Brewers versus Astros: The rebuild

When the Astros won the World Series in 2017, it was the culmination of a lengthy rebuilding process undertaken by an analytically inclined front office. We heard about the 100-loss seasons and the prescient Sports Illustrated cover. That narrative played itself out with their 2017 success.

Instead, this year you'll hear about how the Brewers and Astros meeting in the World Series proves once and for all the strategic superiority of the full teardown and rebuild model. 

You see, the Brewers had a pretty good team of their own about 10 years ago. After failing to get over the top, they followed the now-common rebuilding model. They traded their aging core for prospects and focused on developing the next great Brewers team from within. Thanks to that, they now have players like Orlando Arcia and Jesus Aguilar on offense and Burnes, Knebel and Hader flummoxing hitters out of the bullpen. 

And now, two stripped-down-and-rebuilt teams meet in the World Series. The nerds have won.

Dodgers versus Astros: The rematch

The 2017 World Series between the Astros and Dodgers went to seven games, but apparently that wasn't enough as both teams are back for more. To make the rematch even better, both teams are largely the same with a little more Gerrit Cole, Manny Machado and Max Muncy and a little less Corey Seager and Yu Darvish. 

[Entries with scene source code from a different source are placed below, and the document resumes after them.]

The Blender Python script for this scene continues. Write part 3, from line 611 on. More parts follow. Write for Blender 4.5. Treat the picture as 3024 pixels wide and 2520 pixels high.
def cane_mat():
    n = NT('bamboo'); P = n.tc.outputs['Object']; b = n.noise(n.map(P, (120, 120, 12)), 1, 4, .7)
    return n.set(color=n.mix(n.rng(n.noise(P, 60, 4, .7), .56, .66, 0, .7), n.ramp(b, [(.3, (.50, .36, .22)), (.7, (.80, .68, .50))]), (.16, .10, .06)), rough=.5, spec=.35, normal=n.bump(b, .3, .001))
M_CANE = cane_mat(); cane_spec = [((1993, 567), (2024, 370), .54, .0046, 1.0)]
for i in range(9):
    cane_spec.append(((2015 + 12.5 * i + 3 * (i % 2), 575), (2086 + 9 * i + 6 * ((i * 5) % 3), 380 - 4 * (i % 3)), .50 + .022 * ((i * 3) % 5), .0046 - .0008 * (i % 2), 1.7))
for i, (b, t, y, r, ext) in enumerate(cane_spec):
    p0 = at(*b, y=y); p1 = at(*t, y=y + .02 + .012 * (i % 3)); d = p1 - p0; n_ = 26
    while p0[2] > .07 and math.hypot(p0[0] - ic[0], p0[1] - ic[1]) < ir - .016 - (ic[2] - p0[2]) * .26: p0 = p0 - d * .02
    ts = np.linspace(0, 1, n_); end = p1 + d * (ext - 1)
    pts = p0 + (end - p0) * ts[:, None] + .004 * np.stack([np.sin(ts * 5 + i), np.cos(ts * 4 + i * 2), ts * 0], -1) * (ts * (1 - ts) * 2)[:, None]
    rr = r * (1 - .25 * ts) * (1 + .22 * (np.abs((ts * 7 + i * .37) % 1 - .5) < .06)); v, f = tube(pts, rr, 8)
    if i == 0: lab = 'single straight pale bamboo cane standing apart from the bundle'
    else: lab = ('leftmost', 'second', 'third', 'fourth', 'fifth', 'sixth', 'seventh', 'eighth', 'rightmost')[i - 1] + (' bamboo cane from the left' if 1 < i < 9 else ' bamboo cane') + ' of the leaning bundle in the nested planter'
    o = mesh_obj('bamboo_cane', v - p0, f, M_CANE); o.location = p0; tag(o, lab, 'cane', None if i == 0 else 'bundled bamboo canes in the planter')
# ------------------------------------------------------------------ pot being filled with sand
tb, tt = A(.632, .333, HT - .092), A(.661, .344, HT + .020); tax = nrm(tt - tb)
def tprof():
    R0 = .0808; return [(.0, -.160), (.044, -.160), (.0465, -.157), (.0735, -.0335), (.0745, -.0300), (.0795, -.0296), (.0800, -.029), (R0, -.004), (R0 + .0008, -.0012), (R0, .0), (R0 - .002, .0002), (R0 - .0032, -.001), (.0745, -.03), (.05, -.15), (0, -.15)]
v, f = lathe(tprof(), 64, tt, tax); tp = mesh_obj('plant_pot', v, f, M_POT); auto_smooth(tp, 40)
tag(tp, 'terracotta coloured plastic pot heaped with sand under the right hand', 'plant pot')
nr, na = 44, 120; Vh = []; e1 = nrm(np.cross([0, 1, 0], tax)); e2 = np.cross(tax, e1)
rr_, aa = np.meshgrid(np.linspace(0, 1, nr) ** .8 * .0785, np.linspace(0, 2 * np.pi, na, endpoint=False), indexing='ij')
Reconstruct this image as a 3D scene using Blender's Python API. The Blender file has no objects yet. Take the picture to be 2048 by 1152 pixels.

You'll hear a lot about how each team made its way back to the Fall Classic by overcoming adversity with injuries (Dodgers) or an Achilles heel (Astros bullpen) and fighting off surprising challengers in their divisions. But, most of all, you'll see highlights from the 2017 World Series ... lots of 'em. If you're not careful, you may even think you're watching a replay of last year.